WHAT IS EXPECTED: Print the material below exactly as it stands, please, from its first line to the line holding "SC = bpy.context.scene", with no pictures.

DATASET EXTRACT:
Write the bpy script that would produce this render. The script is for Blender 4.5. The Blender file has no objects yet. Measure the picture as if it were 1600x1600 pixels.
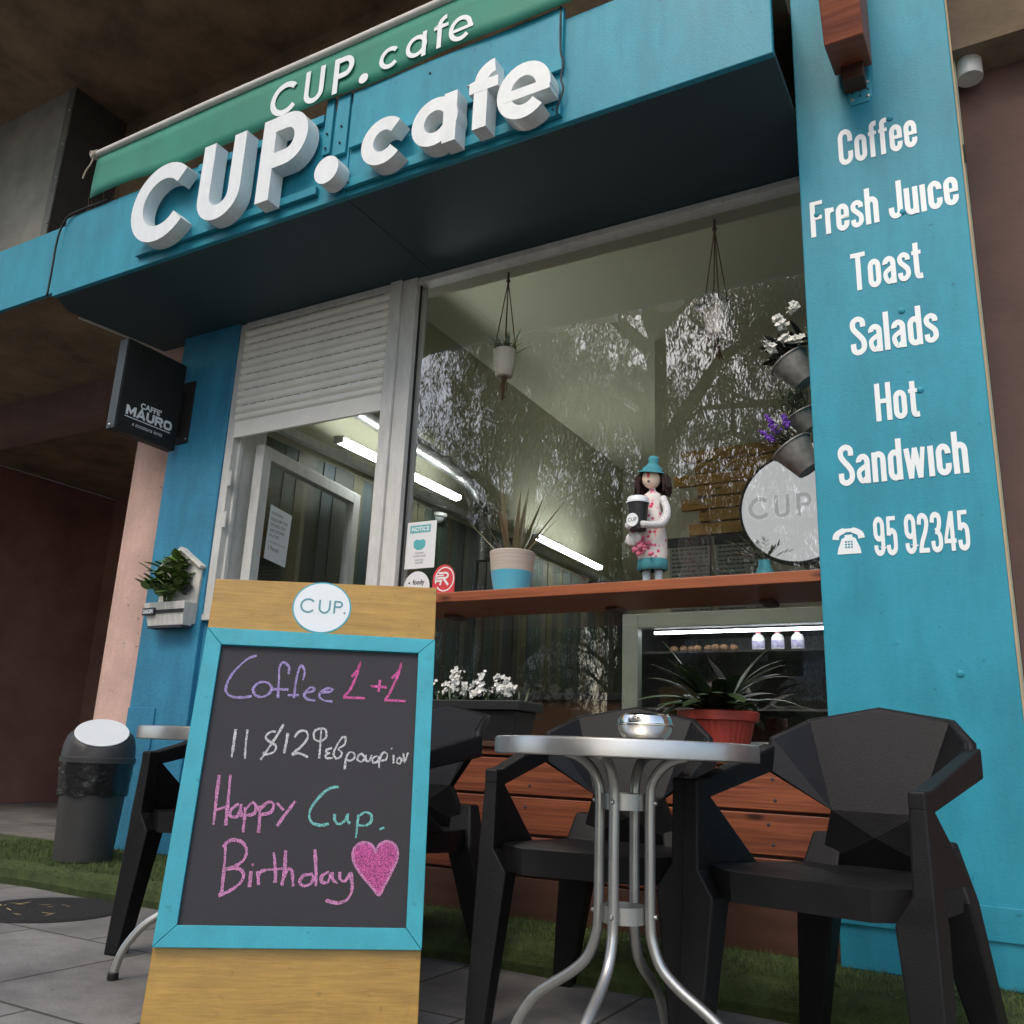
import bpy, bmesh, math, random
from math import sin, cos, pi, radians as RAD
from mathutils import Vector, Matrix

C = bpy.context.scene.collection
SC = bpy.context.scene

# ------------------------------------------------------------------ camera
cam_d = bpy.data.cameras.new('camera'); cam = bpy.data.objects.new('camera', cam_d); C.objects.link(cam)
_a, _b, _c = RAD(-29.70853), RAD(15.38765), RAD(2.38914)
_f = Vector((sin(_a)*cos(_b), cos(_a)*cos(_b), sin(_b)))
_r = Vector((cos(_a), -sin(_a), 0)); _u = _r.cross(_f)
_r2 = cos(_c)*_r + sin(_c)*_u; _u2 = -sin(_c)*_r + cos(_c)*_u
_m = Matrix((( _r2.x, _u2.x, -_f.x, 0), (_r2.y, _u2.y, -_f.y, 0), (_r2.z, _u2.z, -_f.z, .66), (0, 0, 0, 1)))
cam.matrix_world = _m
cam_d.sensor_width = 36; cam_d.lens = 36*1383.036/1600
cam_d.clip_start = .02; cam_d.clip_end = 2000
SC.camera = cam

# ------------------------------------------------------------------ light
SUN_EL, SUN_AZ = 50, 188
w = bpy.data.worlds.new('World'); SC.world = w; w.use_nodes = True
nt = w.node_tree; bg = nt.nodes['Background']; sky = nt.nodes.new('ShaderNodeTexSky')
sky.sky_type = 'NISHITA'; sky.sun_disc = False
sky.sun_elevation = RAD(SUN_EL); sky.sun_rotation = RAD(SUN_AZ)
sky.air_density = 1.0; sky.dust_density = 3.0; sky.ozone_density = 0.0
nt.links.new(sky.outputs[0], bg.inputs[0]); bg.inputs[1].default_value = .15
sd = bpy.data.lights.new('sun', 'SUN'); sun = bpy.data.objects.new('sun', sd); C.objects.link(sun)
sd.energy = .5; sd.angle = RAD(20); sd.color = (1, .96, .9)
_d = Vector((sin(RAD(SUN_AZ))*cos(RAD(SUN_EL)), cos(RAD(SUN_AZ))*cos(RAD(SUN_EL)), sin(RAD(SUN_EL))))
sun.rotation_euler = _d.to_track_quat('Z', 'Y').to_euler(); sun.location = _d*30
SC.view_settings.view_transform = 'Standard'; SC.view_settings.look = 'None'
SC.view_settings.exposure = .95; SC.view_settings.gamma = 1
SC.cycles.max_bounces = 8; SC.cycles.transparent_max_bounces = 12
SC.cycles.sample_clamp_indirect = 4
SC.cycles.use_denoising = True

# ------------------------------------------------------------------ helpers
def material(name, col, rough=.6, var=0, vscale=6, bump=0, bscale=60, metal=0, spec=.5, stretch=None, col2=None, emit=None, coat=0, island=0):
    m = bpy.data.materials.new(name); m.use_nodes = True
    t = m.node_tree; p = t.nodes['Principled BSDF']; L = t.links.new
    p.inputs['Base Color'].default_value = (*col, 1); p.inputs['Roughness'].default_value = rough
    p.inputs['Metallic'].default_value = metal; p.inputs['Specular IOR Level'].default_value = spec
    if coat: p.inputs['Coat Weight'].default_value = coat
    tc = t.nodes.new('ShaderNodeTexCoord'); vec = tc.outputs['Object']
    if stretch:
        mp = t.nodes.new('ShaderNodeMapping'); mp.inputs['Scale'].default_value = stretch; L(vec, mp.inputs[0]); vec = mp.outputs[0]
    if var or col2:
        n = t.nodes.new('ShaderNodeTexNoise'); n.inputs['Scale'].default_value = vscale; n.inputs['Detail'].default_value = 6; n.inputs['Roughness'].default_value = .65
        L(vec, n.inputs['Vector'])
        r = t.nodes.new('ShaderNodeValToRGB')
        c2 = col2 or tuple(max(0, c*(1-var)) for c in col); c1 = col if col2 else tuple(min(1, c*(1+var*.5)) for c in col)
        r.color_ramp.elements[0].color = (*c2, 1); r.color_ramp.elements[1].color = (*c1, 1)
        r.color_ramp.elements[0].position = .32; r.color_ramp.elements[1].position = .68
        L(n.outputs['Fac'], r.inputs[0]); out = r.outputs[0]
        if island:
            g = t.nodes.new('ShaderNodeNewGeometry'); hs = t.nodes.new('ShaderNodeHueSaturation'); mr = t.nodes.new('ShaderNodeMapRange')
            mr.inputs['To Min'].default_value = 1-island; mr.inputs['To Max'].default_value = 1+island
            L(g.outputs['Random Per Island'], mr.inputs['Value']); L(mr.outputs[0], hs.inputs['Value']); L(out, hs.inputs['Color']); out = hs.outputs[0]
        L(out, p.inputs['Base Color'])
        rr = t.nodes.new('ShaderNodeMapRange'); rr.inputs['To Min'].default_value = max(.02, rough-.12); rr.inputs['To Max'].default_value = min(1, rough+.12)
        L(n.outputs['Fac'], rr.inputs['Value']); L(rr.outputs[0], p.inputs['Roughness'])
    if bump:
        n2 = t.nodes.new('ShaderNodeTexNoise'); n2.inputs['Scale'].default_value = bscale; n2.inputs['Detail'].default_value = 5
        L(vec, n2.inputs['Vector'])
        b = t.nodes.new('ShaderNodeBump'); b.inputs['Strength'].default_value = bump; b.inputs['Distance'].default_value = .01
        L(n2.outputs['Fac'], b.inputs['Height']); L(b.outputs[0], p.inputs['Normal'])
    if emit:
        p.inputs['Emission Color'].default_value = (*emit[0], 1); p.inputs['Emission Strength'].default_value = emit[1]
    return m

def grime(m, amount=.35, scale=(2.2, 2.2, .5), speck=.0):
    # weathering: soft vertical run marks and small scuffs multiplied over the paint
    t = m.node_tree; L = t.links.new; p = t.nodes['Principled BSDF']; inp = p.inputs['Base Color']
    tc = t.nodes.new('ShaderNodeTexCoord'); mp = t.nodes.new('ShaderNodeMapping'); mp.inputs['Scale'].default_value = scale
    n = t.nodes.new('ShaderNodeTexNoise'); n.inputs['Scale'].default_value = 3; n.inputs['Detail'].default_value = 9; n.inputs['Roughness'].default_value = .7
    r = t.nodes.new('ShaderNodeValToRGB'); r.color_ramp.elements[0].position = .30; r.color_ramp.elements[1].position = .62
    r.color_ramp.elements[0].color = (1-amount, 1-amount, 1-amount*.95, 1); r.color_ramp.elements[1].color = (1, 1, 1, 1)
    mx = t.nodes.new('ShaderNodeMix'); mx.data_type = 'RGBA'; mx.blend_type = 'MULTIPLY'; mx.inputs['Factor'].default_value = 1
    L(tc.outputs['Object'], mp.inputs[0]); L(mp.outputs[0], n.inputs['Vector']); L(n.outputs['Fac'], r.inputs[0])
    if inp.links: L(inp.links[0].from_socket, mx.inputs['A'])
    else: mx.inputs['A'].default_value = inp.default_value
    L(r.outputs[0], mx.inputs['B']); out = mx.outputs['Result']
    if speck:
        n2 = t.nodes.new('ShaderNodeTexNoise'); n2.inputs['Scale'].default_value = 38; n2.inputs['Detail'].default_value = 4
        r2 = t.nodes.new('ShaderNodeValToRGB'); r2.color_ramp.elements[0].position = .27; r2.color_ramp.elements[1].position = .33
        r2.color_ramp.elements[0].color = (1-speck, 1-speck, 1-speck, 1); r2.color_ramp.elements[1].color = (1, 1, 1, 1)
        m2 = t.nodes.new('ShaderNodeMix'); m2.data_type = 'RGBA'; m2.blend_type = 'MULTIPLY'; m2.inputs['Factor'].default_value = 1
        L(tc.outputs['Object'], n2.inputs['Vector']); L(n2.outputs['Fac'], r2.inputs[0]); L(out, m2.inputs['A']); L(r2.outputs[0], m2.inputs['B']); out = m2.outputs['Result']
    L(out, inp); return m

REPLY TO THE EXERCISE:
Write the bpy script that would produce this render. The script is for Blender 4.5. The Blender file has no objects yet. Measure the picture as if it were 1600x1600 pixels.
import bpy, bmesh, math, random
from math import sin, cos, pi, radians as RAD
from mathutils import Vector, Matrix

C = bpy.context.scene.collection
SC = bpy.context.scene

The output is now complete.